Four of the 12 freight rail unions, collectively representing more than half of the 115,000 freight rail workers covered by the deal, had voted down the agreement, citing the lack of paid sick days as a primary reason.

“It is shocking and appalling that any Member of Congress would cast a vote against any sort of provision that raises the standard of living for hard-working Americans,” said Tony D. Cardwell, president of the Brotherhood of Maintenance of Way Employees Division-International Brotherhood of Teamsters. “In fact, such a vote is nothing less than anti-American, an abdication of their oath of office and you are deemed, in my eyes, unworthy of holding office.”

“In future negotiations, the carriers are going to remember that and use it against us,” said roadway mechanic Reece Murtagh. “It’s going to be even harder for us to negotiate a fair contract because they realize when it comes down to it, there’s not going to be a strike.”

“Look, I know this bill doesn’t have paid sick leave that these rail workers and frankly every worker in America deserves. But that fight isn’t over,” Biden said. “I’ve supported paid sick leave for a long time. I’m going to continue that fight ’til we succeed.”

The new contract covers a five-year period dating back to 2020, so workers will see an average payout of $16,000 in back raises and bonuses within about 60 days but without time off when employees get sick, there could be a wave of departures once those are paid out.

“Where I live, there’s refinery jobs, there’s trucking jobs, there’s many other crafts out there that pay better and [where] they get respect from their employer,” said Matthew Weaver, a railroad carpenter who said he expects many workers to take the back pay and run. “That’s the problem. Working conditions, attendance policies, lack of respect, militant discipline — we’re really suffering.”

“It’s very frustrating,” said Weaver, a railroad employee since 1994. “Here is America’s essential workers — rail workers. We have no paid sick days. It’s disgusting.”

“Because of Precision Scheduled Railroading, our members are forced to work more hours, have less stability, suffer more stress and receive less rest. The ask for sick leave was not out of preference, but rather out of necessity,” said SMART, the International Association of Sheet Metal, Air, Rail and Transportation Workers. “No American worker should ever have to face the decision of going to work sick, fatigued or mentally unwell versus getting disciplined or being fired by their employer, yet that is exactly what is happening every single day on this nation’s largest freight railroads.”

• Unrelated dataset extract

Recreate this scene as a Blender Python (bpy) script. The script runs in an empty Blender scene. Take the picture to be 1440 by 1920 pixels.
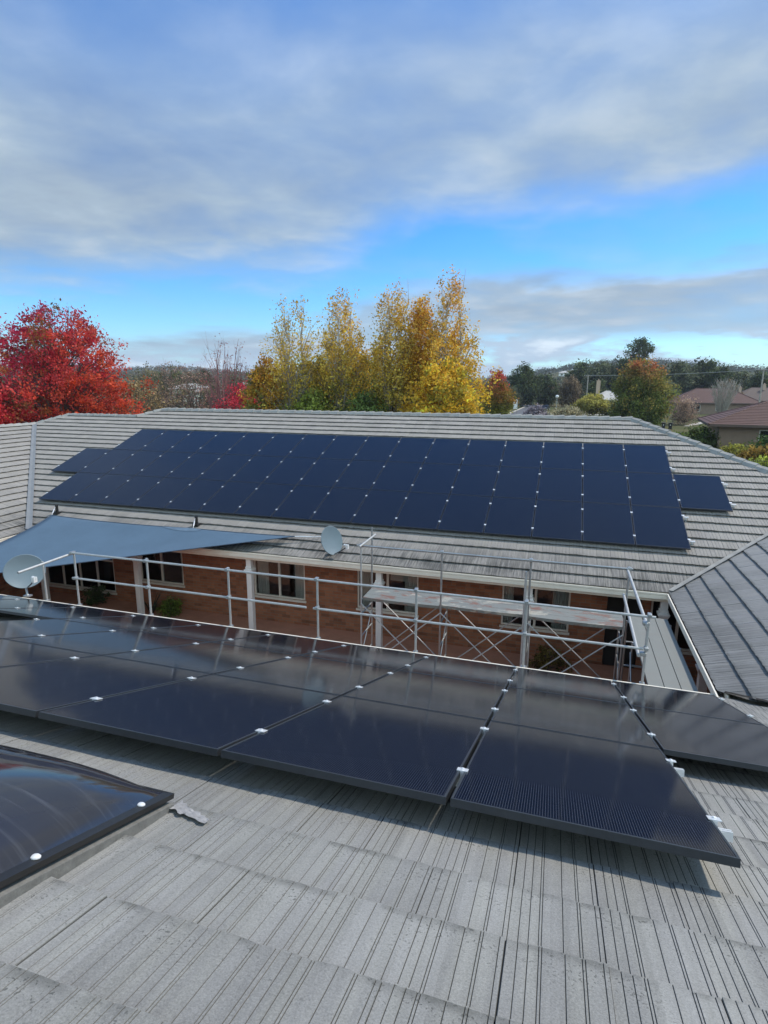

“In the railway contract negotiations, the president who calls himself ‘pro-labor’ has been what Roosevelt called ‘an economic royalist,'” said Marianne Williamson, a self-help author who was among Biden’s challengers for the 2020 Democratic presidential nomination.

“Nobody is upset that President Joe Biden convinced Congress to stop a costly railroad strike during the height of the holiday season,” said another progressive activist, Lisa McCormick. “I am mad that he screwed workers instead of forcing their billionaire employers to give them time off when they get sick.”